Simple question, which I've been wondering. Of the following two versions of code, which is better optimized? Assume that the time value resulting from the System.currentTimeMillis() call only needs to be pretty accurate, so caching should only be considered from a performance point of view.
This (with value caching):
long time = System.currentTimeMillis();
for (long timestamp : times) {
if (time - timestamp > 600000L) {
// Do something
}
}
Or this (no caching):
for (long timestamp : times) {
if (System.currentTimeMillis() - timestamp > 600000L) {
// Do something
}
}
I'm assuming System.currentTimeMillis() is already a very optimized and lightweight method call, but let's assume I'll be calling it many, many times in a short period.
How many values must the "times" collection/array contain to justify caching the return value of System.currentTimeMillis() in its own variable?
Is this better to do from a CPU or memory optimization point of view?
A long is basically free. A JVM with a JIT compiler can keep it in a register, and since it's a loop invariant can even optimize your loop condition to -timestamp < 600000L - time or timestamp > time - 600000L. i.e. the loop condition becomes a trivial compare between the iterator and a loop-invariant constant in a register.
So yes it's obviously more efficient to hoist a function call out of a loop and keep the result in a variable, especially when the optimizer can't do that for you, and especially when the result is a primitive type, not an Object.
Assuming your code is running on a JVM that JITs x86 machine code, System.currentTimeMillis() will probably include at least an rdtsc instruction and some scaling of that result1. So the cheapest it can possibly be (on Skylake for example) is a micro-coded 20-uop instruction with a throughput of one per 25 clock cycles (http://agner.org/optimize/).
If your // Do something is simple, like just a few memory accesses that usually hit in cache, or some simpler calculation, or anything else that out-of-order execution can do a good job with, that could be most of the cost of your loop. Unless each loop iterations typically takes multiple microseconds (i.e. time for thousands of instructions on a 4GHz superscalar CPU), hoisting System.currentTimeMillis() out of the loop can probably make a measurable difference. Small vs. huge will depend on how simple your loop body is.
If you can prove that hoisting it out of your loop won't cause correctness problems, then go for it.
Even with it inside your loop, your thread could still sleep for an unbounded length of time between calling it and doing the work for that iteration. But hoisting it out of the loop makes it more likely that you could actually observe this kind of effect in practice; running more iterations "too late".
Footnote 1: On modern x86, the time-stamp counter runs at a fixed rate, so it's useful as a low-overhead timesource, and less useful for cycle-accurate micro-benchmarking. (Use performance counters for that, or disable turbo / power saving so core clock = reference clock.)

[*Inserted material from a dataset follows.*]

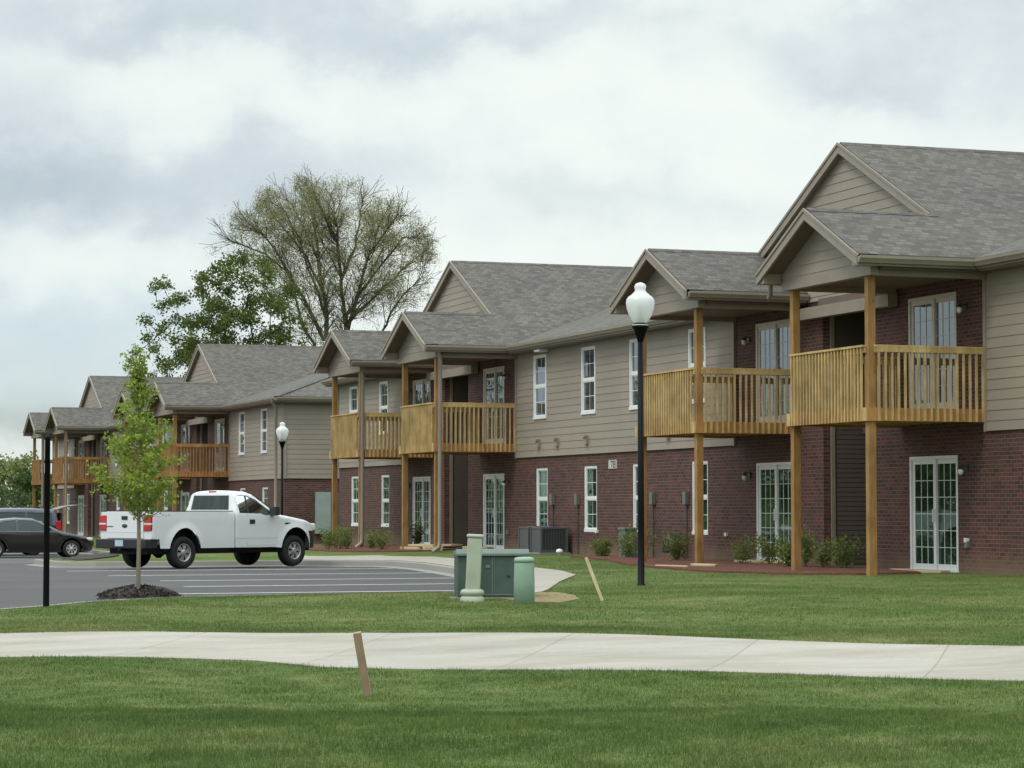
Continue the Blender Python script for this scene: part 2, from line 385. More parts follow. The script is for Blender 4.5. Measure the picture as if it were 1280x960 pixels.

IDK if a JVM would actually go to the trouble of implementing its own time function, though. It might just use an OS-provided time function. On Linux, gettimeofday and clock_gettime are implemented in user-space (with code + scale factor data exported by the kernel into user-space memory, in the VDSO region). So glibc's wrapper just calls that, instead of making an actual syscall.
So clock_gettime can be very cheap compared to an actual system call that switches to kernel mode and back. That can take at least 1800 clock cycles on Skylake, on a kernel with Spectre + Meltdown mitigation enabled.
So yes, it's hopefully safe to assume System.currentTimeMillis() is "very optimized and lightweight", but even rdtsc itself is expensive compared to some loop bodies.